> _EXERCISE_: Copy each record exactly as it reads, leaving out any pictures it holds.

> _DATA SECTION_:
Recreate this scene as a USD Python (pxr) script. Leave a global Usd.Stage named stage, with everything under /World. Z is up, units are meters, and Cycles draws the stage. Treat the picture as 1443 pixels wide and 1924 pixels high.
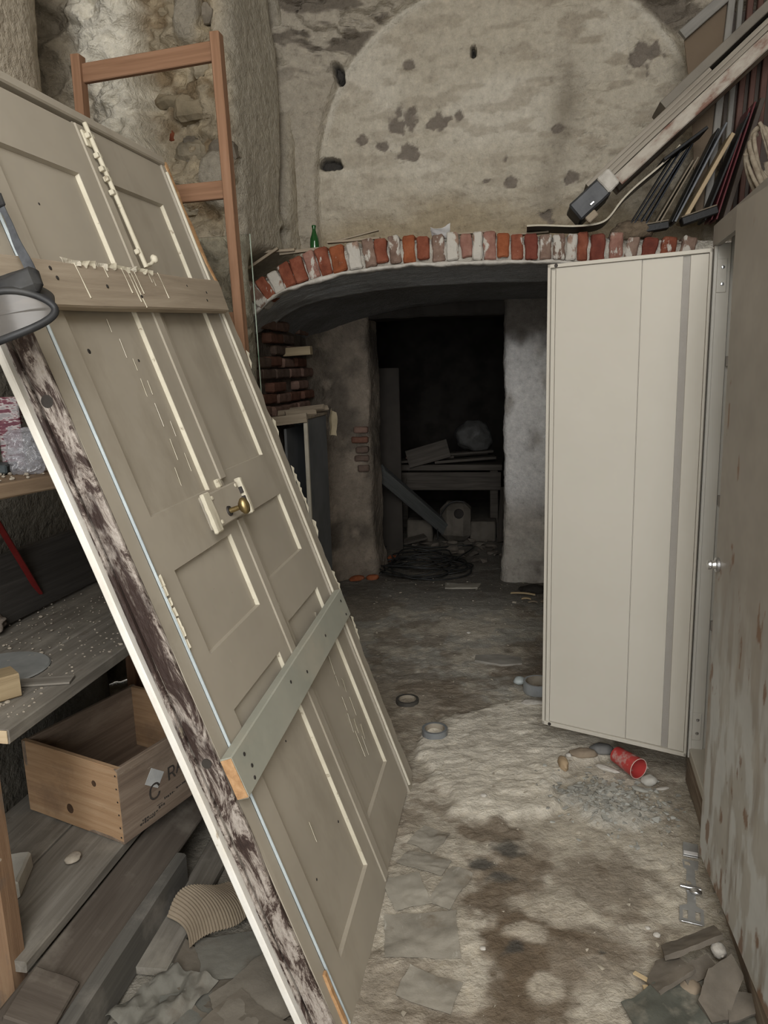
import math
import numpy as np
import trimesh
import manifold3d as m3
import usdkit
from meshkit import noise, fbm, text_mesh
from pxr import Usd, UsdGeom, UsdLux, UsdShade, Gf, Sdf, Vt

stage = Usd.Stage.CreateInMemory()
UsdGeom.SetStageUpAxis(stage, "Z")
UsdGeom.SetStageMetersPerUnit(stage, 1.0)
UsdGeom.Xform.Define(stage, "/World")
UsdGeom.Scope.Define(stage, "/World/Looks")
V = lambda *a: np.array(a, float)

# ------------------------------------------------------------------ camera (hand-held phone, 1.5 m above the floor)
YAW, PITCH, ROLL = math.radians(10.65), math.radians(11.0), math.radians(1.7)
EYE = V(0, 0, 1.5)
FWD = V(-math.sin(YAW) * math.cos(PITCH), math.cos(YAW) * math.cos(PITCH), -math.sin(PITCH))
_r0 = V(math.cos(YAW), math.sin(YAW), 0)
_d0 = np.cross(FWD, _r0)
RIGHT = _r0 * math.cos(ROLL) + _d0 * math.sin(ROLL)
DOWN = _d0 * math.cos(ROLL) - _r0 * math.sin(ROLL)
cam = UsdGeom.Camera.Define(stage, "/World/camera")
cam.AddTransformOp().Set(Gf.Matrix4d(*[float(t) for t in (*RIGHT, 0, *(-DOWN), 0, *(-FWD), 0, *EYE, 1)]))
cam.CreateHorizontalApertureAttr(36.0)
cam.CreateVerticalApertureAttr(48.0)
cam.CreateFocalLengthAttr(1390 / 1443 * 36.0)
cam.CreateClippingRangeAttr(Gf.Vec2f(0.05, 100))
cam.CreateExposureAttr(EXPOSURE := 0.12)

# ------------------------------------------------------------------ light: daylight through the entrance behind the camera
dome = UsdLux.DomeLight.Define(stage, "/World/sky_light")
dome.CreateIntensityAttr(0.9)
dome.CreateColorAttr(Gf.Vec3f(0.86, 0.93, 1.0))
day = UsdLux.RectLight.Define(stage, "/World/entrance_daylight")
day.CreateWidthAttr(1.4)
day.CreateHeightAttr(1.9)
day.CreateIntensityAttr(7.0)
day.CreateColorAttr(Gf.Vec3f(1.0, 0.985, 0.955))
# a rect light shines along its -z: turn it to face +y (into the room)
day.AddTransformOp().Set(Gf.Matrix4d(1, 0, 0, 0, 0, 0, 1, 0, 0, -1, 0, 0, 0.05, -1.72, 2.15, 1).GetOrthonormalized())

# and through a tilted roof light high over the entrance
sky = UsdLux.RectLight.Define(stage, "/World/roof_daylight")
sky.CreateWidthAttr(1.5)
sky.CreateHeightAttr(1.4)
sky.CreateIntensityAttr(9.0)
sky.CreateColorAttr(Gf.Vec3f(1.0, 0.985, 0.955))
_a = math.radians(50)          # tilt of its face below the horizontal
sky.AddTransformOp().Set(Gf.Matrix4d(1, 0, 0, 0, 0, math.sin(_a), math.cos(_a), 0, 0, -math.cos(_a), math.sin(_a), 0, 0.15, -0.75, 3.10, 1))

# ------------------------------------------------------------------ helpers: scene graph
_used = {}


def pathname(parent, name):
    base = f"{parent}/{name}"
    n = _used.get(base, 0)
    _used[base] = n + 1
    return base if n == 0 else f"{base}_{n:03d}"


def mat4(M):
    M = np.asarray(M, float)
    return Gf.Matrix4d(*[float(x) for x in M.T.ravel()])


def frame(o, x, y):
    """4x4 with origin o, local x along x, local y near y."""
    x = np.asarray(x, float); x = x / np.linalg.norm(x)
    y = np.asarray(y, float); y = y - x * (x @ y); y = y / np.linalg.norm(y)
    M = np.eye(4)
    M[:3, 0], M[:3, 1], M[:3, 2], M[:3, 3] = x, y, np.cross(x, y), o
    return M


def T(x, y, z):
    M = np.eye(4); M[:3, 3] = (x, y, z); return M


def RZ(deg, o=(0, 0, 0)):
    a = math.radians(deg); M = np.eye(4)
    M[:2, :2] = [[math.cos(a), -math.sin(a)], [math.sin(a), math.cos(a)]]
    M[:3, 3] = o
    return M


def keys(prim, label=None, cat=None, group=None, kind=None):
    for k, v in (("label", label), ("category", cat), ("group", group), ("kind", kind)):
        if v:
            prim.SetCustomDataByKey(k, v)
    return prim


def thing(name, label, cat, M=None, group=None, kind=None):
    p = pathname("/World", name)
    x = UsdGeom.Xform.Define(stage, p)
    if M is not None:
        x.AddTransformOp().Set(mat4(M))
    keys(x.GetPrim(), label, cat, group, kind)
    return p


def mesh(parent, name, m, material, M=None, smooth=False, label=None, cat=None, group=None, kind=None, tint=None):
    p = pathname(parent, name)
    g = usdkit.mesh(stage, p, m, material, smooth=smooth)
    if M is not None:
        g.AddTransformOp().Set(mat4(M))
    if tint is not None:
        UsdGeom.PrimvarsAPI(g).CreatePrimvar("tint", Sdf.ValueTypeNames.Float3Array, "vertex").Set(Vt.Vec3fArray.FromNumpy(np.asarray(tint, np.float32)))
    keys(g.GetPrim(), label, cat, group, kind)
    return p


def single(name, m, material, label, cat, M=None, smooth=False, group=None, kind=None, tint=None):
    return mesh("/World", name, m, material, M, smooth, label, cat, group, kind, tint)


def setting(name, m, material, M=None, smooth=False, tint=None, label=None):
    return mesh("/World", name, m, material, M, smooth, label, None, None, "structure", tint)


# ------------------------------------------------------------------ helpers: meshes
def cat(*ms):
    return trimesh.util.concatenate([x for m in ms for x in (m if isinstance(m, (list, tuple)) else [m])])


def moved(m, M):
    m = m.copy(); m.apply_transform(M); return m


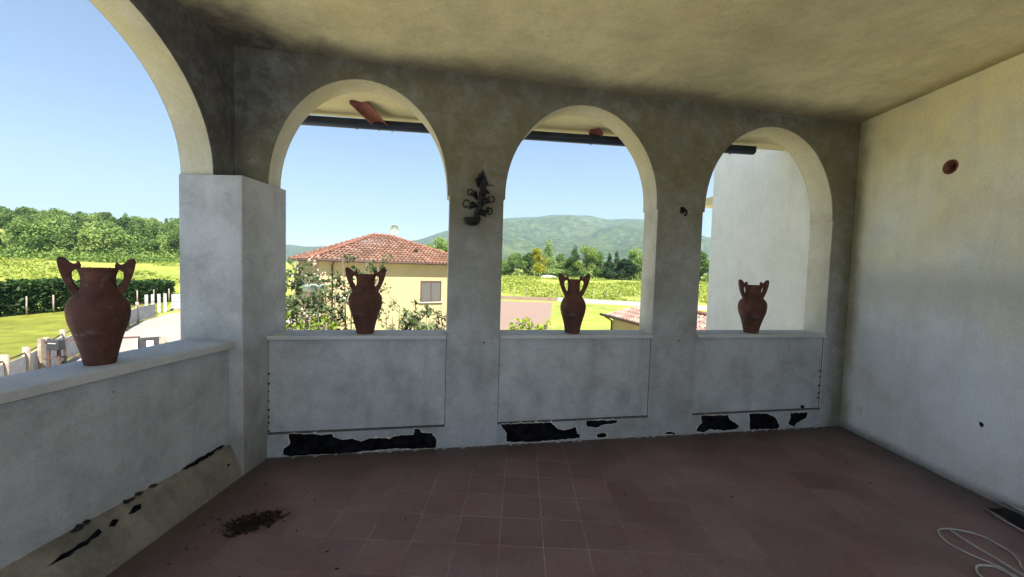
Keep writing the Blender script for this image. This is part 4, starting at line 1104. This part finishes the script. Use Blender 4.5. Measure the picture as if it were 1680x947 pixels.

> _ANSWER TO THIS PROBLEM_:
Recreate this scene as a USD Python (pxr) script. Leave a global Usd.Stage named stage, with everything under /World. Z is up, units are meters, and Cycles draws the stage. Treat the picture as 1443 pixels wide and 1924 pixels high.
import math
import numpy as np
import trimesh
import manifold3d as m3
import usdkit
from meshkit import noise, fbm, text_mesh
from pxr import Usd, UsdGeom, UsdLux, UsdShade, Gf, Sdf, Vt

stage = Usd.Stage.CreateInMemory()
UsdGeom.SetStageUpAxis(stage, "Z")
UsdGeom.SetStageMetersPerUnit(stage, 1.0)
UsdGeom.Xform.Define(stage, "/World")
UsdGeom.Scope.Define(stage, "/World/Looks")
V = lambda *a: np.array(a, float)

# ------------------------------------------------------------------ camera (hand-held phone, 1.5 m above the floor)
YAW, PITCH, ROLL = math.radians(10.65), math.radians(11.0), math.radians(1.7)
EYE = V(0, 0, 1.5)
FWD = V(-math.sin(YAW) * math.cos(PITCH), math.cos(YAW) * math.cos(PITCH), -math.sin(PITCH))
_r0 = V(math.cos(YAW), math.sin(YAW), 0)
_d0 = np.cross(FWD, _r0)
RIGHT = _r0 * math.cos(ROLL) + _d0 * math.sin(ROLL)
DOWN = _d0 * math.cos(ROLL) - _r0 * math.sin(ROLL)
cam = UsdGeom.Camera.Define(stage, "/World/camera")
cam.AddTransformOp().Set(Gf.Matrix4d(*[float(t) for t in (*RIGHT, 0, *(-DOWN), 0, *(-FWD), 0, *EYE, 1)]))
cam.CreateHorizontalApertureAttr(36.0)
cam.CreateVerticalApertureAttr(48.0)
cam.CreateFocalLengthAttr(1390 / 1443 * 36.0)
cam.CreateClippingRangeAttr(Gf.Vec2f(0.05, 100))
cam.CreateExposureAttr(EXPOSURE := 0.12)

# ------------------------------------------------------------------ light: daylight through the entrance behind the camera
dome = UsdLux.DomeLight.Define(stage, "/World/sky_light")
dome.CreateIntensityAttr(0.9)
dome.CreateColorAttr(Gf.Vec3f(0.86, 0.93, 1.0))
day = UsdLux.RectLight.Define(stage, "/World/entrance_daylight")
day.CreateWidthAttr(1.4)
day.CreateHeightAttr(1.9)
day.CreateIntensityAttr(7.0)
day.CreateColorAttr(Gf.Vec3f(1.0, 0.985, 0.955))
# a rect light shines along its -z: turn it to face +y (into the room)
day.AddTransformOp().Set(Gf.Matrix4d(1, 0, 0, 0, 0, 0, 1, 0, 0, -1, 0, 0, 0.05, -1.72, 2.15, 1).GetOrthonormalized())

# and through a tilted roof light high over the entrance
sky = UsdLux.RectLight.Define(stage, "/World/roof_daylight")
sky.CreateWidthAttr(1.5)
sky.CreateHeightAttr(1.4)
sky.CreateIntensityAttr(9.0)
sky.CreateColorAttr(Gf.Vec3f(1.0, 0.985, 0.955))
_a = math.radians(50)          # tilt of its face below the horizontal
sky.AddTransformOp().Set(Gf.Matrix4d(1, 0, 0, 0, 0, math.sin(_a), math.cos(_a), 0, 0, -math.cos(_a), math.sin(_a), 0, 0.15, -0.75, 3.10, 1))

# ------------------------------------------------------------------ helpers: scene graph
_used = {}


def pathname(parent, name):
    base = f"{parent}/{name}"
    n = _used.get(base, 0)
    _used[base] = n + 1
    return base if n == 0 else f"{base}_{n:03d}"


def mat4(M):
    M = np.asarray(M, float)
    return Gf.Matrix4d(*[float(x) for x in M.T.ravel()])


def frame(o, x, y):
    """4x4 with origin o, local x along x, local y near y."""
    x = np.asarray(x, float); x = x / np.linalg.norm(x)
    y = np.asarray(y, float); y = y - x * (x @ y); y = y / np.linalg.norm(y)
    M = np.eye(4)
    M[:3, 0], M[:3, 1], M[:3, 2], M[:3, 3] = x, y, np.cross(x, y), o
    return M


def T(x, y, z):
    M = np.eye(4); M[:3, 3] = (x, y, z); return M


def RZ(deg, o=(0, 0, 0)):
    a = math.radians(deg); M = np.eye(4)
    M[:2, :2] = [[math.cos(a), -math.sin(a)], [math.sin(a), math.cos(a)]]
    M[:3, 3] = o
    return M


def keys(prim, label=None, cat=None, group=None, kind=None):
    for k, v in (("label", label), ("category", cat), ("group", group), ("kind", kind)):
        if v:
            prim.SetCustomDataByKey(k, v)
    return prim


def thing(name, label, cat, M=None, group=None, kind=None):
    p = pathname("/World", name)
    x = UsdGeom.Xform.Define(stage, p)
    if M is not None:
        x.AddTransformOp().Set(mat4(M))
    keys(x.GetPrim(), label, cat, group, kind)
    return p


def mesh(parent, name, m, material, M=None, smooth=False, label=None, cat=None, group=None, kind=None, tint=None):
    p = pathname(parent, name)
    g = usdkit.mesh(stage, p, m, material, smooth=smooth)
    if M is not None:
        g.AddTransformOp().Set(mat4(M))
    if tint is not None:
        UsdGeom.PrimvarsAPI(g).CreatePrimvar("tint", Sdf.ValueTypeNames.Float3Array, "vertex").Set(Vt.Vec3fArray.FromNumpy(np.asarray(tint, np.float32)))
    keys(g.GetPrim(), label, cat, group, kind)
    return p


def single(name, m, material, label, cat, M=None, smooth=False, group=None, kind=None, tint=None):
    return mesh("/World", name, m, material, M, smooth, label, cat, group, kind, tint)


def setting(name, m, material, M=None, smooth=False, tint=None, label=None):
    return mesh("/World", name, m, material, M, smooth, label, None, None, "structure", tint)


# ------------------------------------------------------------------ helpers: meshes
def cat(*ms):
    return trimesh.util.concatenate([x for m in ms for x in (m if isinstance(m, (list, tuple)) else [m])])


def moved(m, M):
    m = m.copy(); m.apply_transform(M); return m


Keep writing the Blender script for this image. This is part 4, starting at line 1104. This part finishes the script. Use Blender 4.5. Measure the picture as if it were 1680x947 pixels.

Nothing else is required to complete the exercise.